Die Figuren von Authentizität und Verletzlichkeit, an deren Unmöglichkeit Frölich entlang arbeitet, eröffnen eine Reihe von feministischen Fragen. Lässt die webbasierte Codierung des weiblichen Körpers feministischen Optimismus zu? Oder verlängert das technische Gelächter über die Refugien der Intimität letztlich einen Sexismus, der dem Medium selbst innewohnt?


Frölich stellt dem Szenario eines zweidimensionalen Paradieses, zu dem der Eintritt verwehrt bleibt, während es von einer Spannungslinie durchzogen wird, das Porträt einer Frau gegenüber. In ihm wiederholt sich das Spiel von Anwesenheit und Abwesenheit, von Plastizität und Linearität. Denn das stereotype Schema einer schönen Frau mit wehendem Haar löst sich auf den zweiten Blick wieder und wieder auf. Sie ist ein Kippbild aus Imaginärem (einer verheißungsvollen Projektion) und der kruden Materialität aus Druckerfarbe und Papier. 


Das Porträt kommentiert somit den Schriftzug ebenso wie jener dieses. Was bleibt von den Zeichen der Aufrichtigkeit, vom wahren Antlitz und den Zeichen der Authentizität im virtuellen Rollenspiel?
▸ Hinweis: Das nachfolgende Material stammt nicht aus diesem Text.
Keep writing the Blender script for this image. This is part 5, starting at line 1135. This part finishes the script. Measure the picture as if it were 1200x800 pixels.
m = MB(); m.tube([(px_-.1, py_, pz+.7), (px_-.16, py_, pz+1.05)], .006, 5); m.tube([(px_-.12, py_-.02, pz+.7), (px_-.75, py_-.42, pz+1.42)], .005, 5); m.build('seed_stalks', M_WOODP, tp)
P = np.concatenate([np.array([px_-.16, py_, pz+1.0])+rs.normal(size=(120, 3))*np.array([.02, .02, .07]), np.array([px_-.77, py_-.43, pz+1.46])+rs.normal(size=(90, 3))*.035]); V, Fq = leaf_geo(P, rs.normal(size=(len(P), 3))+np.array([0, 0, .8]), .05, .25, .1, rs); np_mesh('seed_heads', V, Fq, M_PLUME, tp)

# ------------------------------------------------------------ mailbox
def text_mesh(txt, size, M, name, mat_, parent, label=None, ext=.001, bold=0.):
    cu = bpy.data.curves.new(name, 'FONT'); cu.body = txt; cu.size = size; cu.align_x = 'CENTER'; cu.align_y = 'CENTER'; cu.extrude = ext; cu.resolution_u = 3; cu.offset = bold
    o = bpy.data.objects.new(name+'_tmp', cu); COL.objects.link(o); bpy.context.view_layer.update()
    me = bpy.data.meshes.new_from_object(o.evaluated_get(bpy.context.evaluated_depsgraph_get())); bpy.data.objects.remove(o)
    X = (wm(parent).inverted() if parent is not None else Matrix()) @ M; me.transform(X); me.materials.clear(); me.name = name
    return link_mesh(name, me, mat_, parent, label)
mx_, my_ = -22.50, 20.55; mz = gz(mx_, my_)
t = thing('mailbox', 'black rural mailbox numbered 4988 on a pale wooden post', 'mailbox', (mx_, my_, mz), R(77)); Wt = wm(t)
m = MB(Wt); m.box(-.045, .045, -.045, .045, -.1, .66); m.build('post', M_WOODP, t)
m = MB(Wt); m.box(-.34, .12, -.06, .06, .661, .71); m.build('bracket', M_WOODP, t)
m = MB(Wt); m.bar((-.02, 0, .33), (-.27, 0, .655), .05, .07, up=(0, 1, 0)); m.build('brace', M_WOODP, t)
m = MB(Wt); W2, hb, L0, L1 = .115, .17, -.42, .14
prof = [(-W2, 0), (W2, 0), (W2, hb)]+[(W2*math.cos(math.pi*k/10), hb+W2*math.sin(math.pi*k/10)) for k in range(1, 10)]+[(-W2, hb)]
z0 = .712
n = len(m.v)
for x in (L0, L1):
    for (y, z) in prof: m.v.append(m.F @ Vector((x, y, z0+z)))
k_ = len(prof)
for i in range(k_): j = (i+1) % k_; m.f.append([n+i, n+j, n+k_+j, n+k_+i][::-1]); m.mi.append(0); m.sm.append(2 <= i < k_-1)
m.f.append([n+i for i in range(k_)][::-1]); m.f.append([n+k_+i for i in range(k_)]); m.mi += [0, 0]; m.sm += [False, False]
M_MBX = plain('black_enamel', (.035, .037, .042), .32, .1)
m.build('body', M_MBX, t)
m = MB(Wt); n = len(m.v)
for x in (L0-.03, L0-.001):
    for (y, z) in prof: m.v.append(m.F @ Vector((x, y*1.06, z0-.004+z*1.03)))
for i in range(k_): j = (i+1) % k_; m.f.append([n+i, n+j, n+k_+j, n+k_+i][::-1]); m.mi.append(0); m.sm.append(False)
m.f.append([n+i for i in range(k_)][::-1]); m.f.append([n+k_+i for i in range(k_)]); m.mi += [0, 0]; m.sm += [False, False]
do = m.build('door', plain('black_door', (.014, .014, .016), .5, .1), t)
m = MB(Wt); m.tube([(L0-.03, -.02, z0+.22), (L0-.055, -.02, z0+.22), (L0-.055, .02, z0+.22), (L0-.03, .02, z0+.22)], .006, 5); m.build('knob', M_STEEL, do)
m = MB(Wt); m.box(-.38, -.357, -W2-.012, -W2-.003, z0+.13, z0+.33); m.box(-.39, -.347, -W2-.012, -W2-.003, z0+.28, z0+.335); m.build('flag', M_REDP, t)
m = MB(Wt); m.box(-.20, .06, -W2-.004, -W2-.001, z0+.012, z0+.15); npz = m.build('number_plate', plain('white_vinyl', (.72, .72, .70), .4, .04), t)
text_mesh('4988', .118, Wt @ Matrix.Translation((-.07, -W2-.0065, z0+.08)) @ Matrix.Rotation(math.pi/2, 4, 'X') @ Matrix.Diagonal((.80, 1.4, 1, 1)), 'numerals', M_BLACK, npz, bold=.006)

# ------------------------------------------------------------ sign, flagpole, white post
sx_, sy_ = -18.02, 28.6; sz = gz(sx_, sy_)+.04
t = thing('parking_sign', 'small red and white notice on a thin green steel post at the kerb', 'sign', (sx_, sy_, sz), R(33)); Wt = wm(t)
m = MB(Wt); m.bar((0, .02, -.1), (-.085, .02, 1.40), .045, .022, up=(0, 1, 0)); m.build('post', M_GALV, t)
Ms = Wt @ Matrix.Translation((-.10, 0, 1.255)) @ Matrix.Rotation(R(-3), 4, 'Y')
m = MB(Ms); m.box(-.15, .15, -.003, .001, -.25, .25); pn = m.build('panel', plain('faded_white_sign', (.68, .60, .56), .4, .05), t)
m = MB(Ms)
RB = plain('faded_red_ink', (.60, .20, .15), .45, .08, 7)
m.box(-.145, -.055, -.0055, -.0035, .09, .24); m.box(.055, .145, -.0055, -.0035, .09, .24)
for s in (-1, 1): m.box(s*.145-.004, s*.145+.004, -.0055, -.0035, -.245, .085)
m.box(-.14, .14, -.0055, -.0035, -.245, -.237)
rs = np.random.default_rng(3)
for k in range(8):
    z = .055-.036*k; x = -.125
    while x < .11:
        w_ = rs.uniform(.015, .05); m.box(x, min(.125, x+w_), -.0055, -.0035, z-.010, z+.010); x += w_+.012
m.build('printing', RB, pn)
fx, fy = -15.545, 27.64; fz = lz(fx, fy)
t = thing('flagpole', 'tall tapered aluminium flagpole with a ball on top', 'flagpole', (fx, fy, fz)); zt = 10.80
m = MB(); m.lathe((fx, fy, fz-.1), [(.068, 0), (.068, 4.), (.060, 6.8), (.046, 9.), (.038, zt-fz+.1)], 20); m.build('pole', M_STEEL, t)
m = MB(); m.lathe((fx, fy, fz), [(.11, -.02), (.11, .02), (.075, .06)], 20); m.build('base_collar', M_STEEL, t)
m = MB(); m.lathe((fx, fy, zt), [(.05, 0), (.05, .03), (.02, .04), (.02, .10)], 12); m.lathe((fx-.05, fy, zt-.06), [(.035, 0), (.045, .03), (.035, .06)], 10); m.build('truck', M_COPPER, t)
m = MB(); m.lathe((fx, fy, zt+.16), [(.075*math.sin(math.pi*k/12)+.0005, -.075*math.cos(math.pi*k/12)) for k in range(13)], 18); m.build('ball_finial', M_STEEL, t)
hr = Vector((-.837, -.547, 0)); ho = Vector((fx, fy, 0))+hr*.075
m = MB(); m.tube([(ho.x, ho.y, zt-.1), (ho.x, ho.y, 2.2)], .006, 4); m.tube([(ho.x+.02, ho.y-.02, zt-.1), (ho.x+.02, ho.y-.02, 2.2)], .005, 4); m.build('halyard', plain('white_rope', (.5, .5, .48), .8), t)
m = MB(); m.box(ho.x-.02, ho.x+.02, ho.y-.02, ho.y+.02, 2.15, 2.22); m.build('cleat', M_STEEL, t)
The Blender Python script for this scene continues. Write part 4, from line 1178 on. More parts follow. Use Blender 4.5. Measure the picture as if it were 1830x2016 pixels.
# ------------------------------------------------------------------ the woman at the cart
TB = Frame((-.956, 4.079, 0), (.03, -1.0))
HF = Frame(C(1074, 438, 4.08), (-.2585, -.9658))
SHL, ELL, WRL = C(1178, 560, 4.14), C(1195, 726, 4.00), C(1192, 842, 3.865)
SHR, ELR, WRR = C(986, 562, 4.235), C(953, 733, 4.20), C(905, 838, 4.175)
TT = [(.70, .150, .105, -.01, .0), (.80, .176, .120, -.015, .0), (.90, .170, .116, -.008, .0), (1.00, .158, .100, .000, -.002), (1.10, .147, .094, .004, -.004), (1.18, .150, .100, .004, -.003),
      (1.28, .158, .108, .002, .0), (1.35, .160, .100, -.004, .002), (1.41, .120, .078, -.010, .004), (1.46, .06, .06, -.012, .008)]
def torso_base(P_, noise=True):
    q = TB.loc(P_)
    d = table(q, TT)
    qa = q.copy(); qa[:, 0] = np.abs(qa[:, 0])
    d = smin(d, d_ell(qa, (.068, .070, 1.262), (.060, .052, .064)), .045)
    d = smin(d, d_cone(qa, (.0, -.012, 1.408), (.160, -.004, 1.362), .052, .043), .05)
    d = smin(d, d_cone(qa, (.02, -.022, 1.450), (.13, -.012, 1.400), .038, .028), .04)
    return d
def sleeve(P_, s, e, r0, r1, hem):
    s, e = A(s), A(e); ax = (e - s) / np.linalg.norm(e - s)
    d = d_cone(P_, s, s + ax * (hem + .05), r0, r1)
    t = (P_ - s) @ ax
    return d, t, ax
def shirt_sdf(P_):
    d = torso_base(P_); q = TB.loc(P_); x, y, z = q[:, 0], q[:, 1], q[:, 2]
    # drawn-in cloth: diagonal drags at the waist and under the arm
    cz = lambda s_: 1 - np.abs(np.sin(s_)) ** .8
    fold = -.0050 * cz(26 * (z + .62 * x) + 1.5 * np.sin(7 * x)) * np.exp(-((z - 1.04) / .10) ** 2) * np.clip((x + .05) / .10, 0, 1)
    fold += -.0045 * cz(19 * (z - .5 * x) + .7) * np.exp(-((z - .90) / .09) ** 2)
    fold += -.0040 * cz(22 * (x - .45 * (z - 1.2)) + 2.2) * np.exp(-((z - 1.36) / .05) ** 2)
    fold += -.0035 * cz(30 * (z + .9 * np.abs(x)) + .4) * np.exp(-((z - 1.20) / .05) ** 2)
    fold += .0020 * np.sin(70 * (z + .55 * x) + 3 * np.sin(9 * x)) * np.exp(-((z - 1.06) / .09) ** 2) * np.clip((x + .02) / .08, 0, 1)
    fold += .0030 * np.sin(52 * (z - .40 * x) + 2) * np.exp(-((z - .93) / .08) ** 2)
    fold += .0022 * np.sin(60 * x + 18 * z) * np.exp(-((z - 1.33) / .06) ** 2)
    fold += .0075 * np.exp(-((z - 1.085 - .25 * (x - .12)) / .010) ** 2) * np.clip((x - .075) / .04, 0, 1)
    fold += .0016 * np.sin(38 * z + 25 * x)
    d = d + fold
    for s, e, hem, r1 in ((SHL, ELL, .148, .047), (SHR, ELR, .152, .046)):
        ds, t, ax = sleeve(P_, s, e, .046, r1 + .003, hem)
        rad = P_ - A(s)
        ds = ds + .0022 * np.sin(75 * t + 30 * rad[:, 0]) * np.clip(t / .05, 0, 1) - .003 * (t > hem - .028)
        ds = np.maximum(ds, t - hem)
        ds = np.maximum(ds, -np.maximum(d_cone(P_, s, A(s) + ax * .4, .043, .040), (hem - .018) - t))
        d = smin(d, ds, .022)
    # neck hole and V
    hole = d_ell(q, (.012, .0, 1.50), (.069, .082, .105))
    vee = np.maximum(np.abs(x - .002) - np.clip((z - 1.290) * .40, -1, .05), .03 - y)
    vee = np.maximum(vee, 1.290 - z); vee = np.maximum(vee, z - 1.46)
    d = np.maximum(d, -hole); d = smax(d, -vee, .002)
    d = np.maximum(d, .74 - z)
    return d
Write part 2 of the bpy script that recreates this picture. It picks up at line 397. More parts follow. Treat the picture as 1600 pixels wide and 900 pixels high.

Sind sie letztlich selbst arbiträr und Hinweise nur auf etwas, das unsichtbar bleibt? Oder ist jenes Gesicht ein Statement, das sich dem sexistischen Gelächter entgegen steht?


Die Fragen können offen bleiben. Denn Frölichs ästhetisches Interesse an der virtuellen Welt und ihren Formen ist letztlich nicht nur eine Untersuchung geschlechtlicher Codes in virtuellen Räumen, sondern zugleich eine vielschichtig kunstreflexive Erkundung im Reich der Kunst selbst. 


Der Name „second life“ enthält alle Andeutungen, die dieses Interesse definieren. Denn beide Welten, the Artworld wie das buchstäbliche Second Life eröffnen eine Parallelwelt, in der Dinge möglich sind, die es in der wirklichen Welt körperlicher Präsenz nicht sind. Und beide haben es mit Oberflächen zu tun, deren Wettlauf mit dem Realen letztlich ohnmächtig bleibt. Über ihre Konsequenzen im Reich des Realen wird deswegen weiterhin zu verhandeln sein.